So I’m still on the subject of Reparation Claims (see: Bringing them all back home, Friday 10 April 2009). I was in France – in the exotically named Pyrénées Orientales, also known as French Catalonia – and stopped off at the monastery of Saint-Michel-de-Cuxa near the town of Prades. The monastery is one of those cool-and-atmospheric-on-a-hot-day places that is also redolent with plenty of fascinating architectural history. Anyway, out in the sunlit cloisters I started thinking how well preserved, how ‘new’ in fact they seemed for a tenth-century structure, and was halfway off on one of those Restore / Rebuild / Renovate debates, unable to decide whether graceful decay is preferable to an ersatz newness when I had another look at the information leaflet…

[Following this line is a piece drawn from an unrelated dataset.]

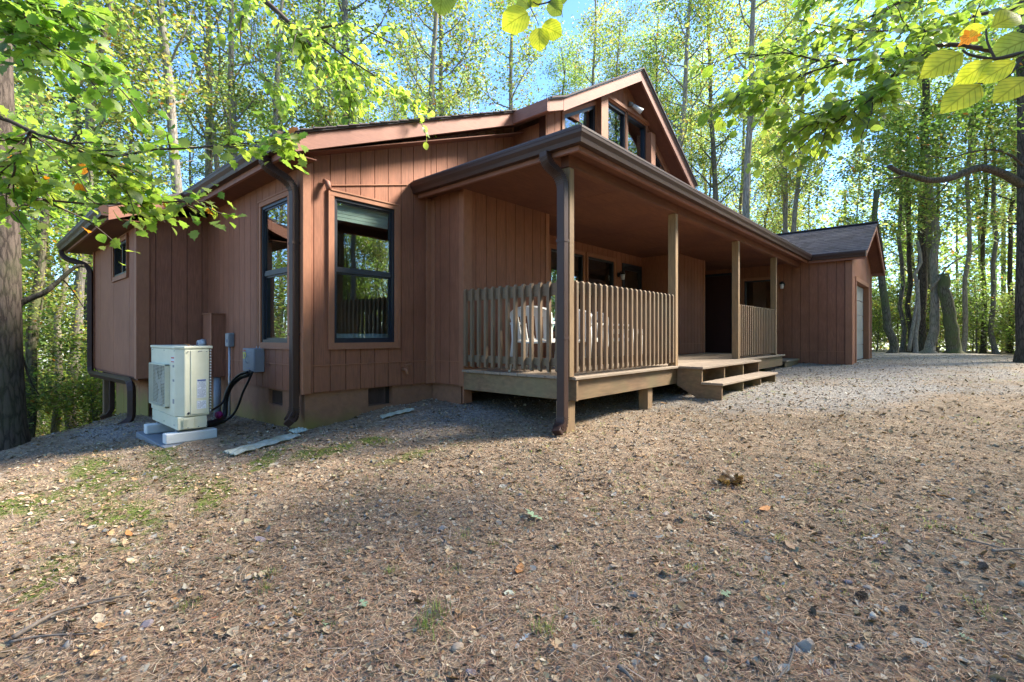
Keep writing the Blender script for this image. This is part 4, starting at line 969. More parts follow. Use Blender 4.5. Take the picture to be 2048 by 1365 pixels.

Abbaye de Saint-Michel-de-Cuxa; image held here

It seems these cloisters were actually rebuilt in 1952 – the original having been sold off during the French Revolution. Getting my head around the idea of buildings not just being looted, but being the ‘loot’ themselves, I then read on to discover their fate. Half of these cloisters are now The Cloisters museum, which the Met run in Upstate New York. The Met only purchased the cloisters in 1925, and I haven’t been able to discover where they were in the meantime, but I did hear that the monastery in France would rather like to have them back. Meanwhile, at their home in New York, I had always felt, even before stumbling on the ‘original’, that they were unsettlingly out of place, rather like coming across London Bridge at Lake Havasu City in Arizona.

Returning The Cloisters to the cloisters would be a spectacular gesture, but I don’t think they have a hope, in heaven or indeed in hell.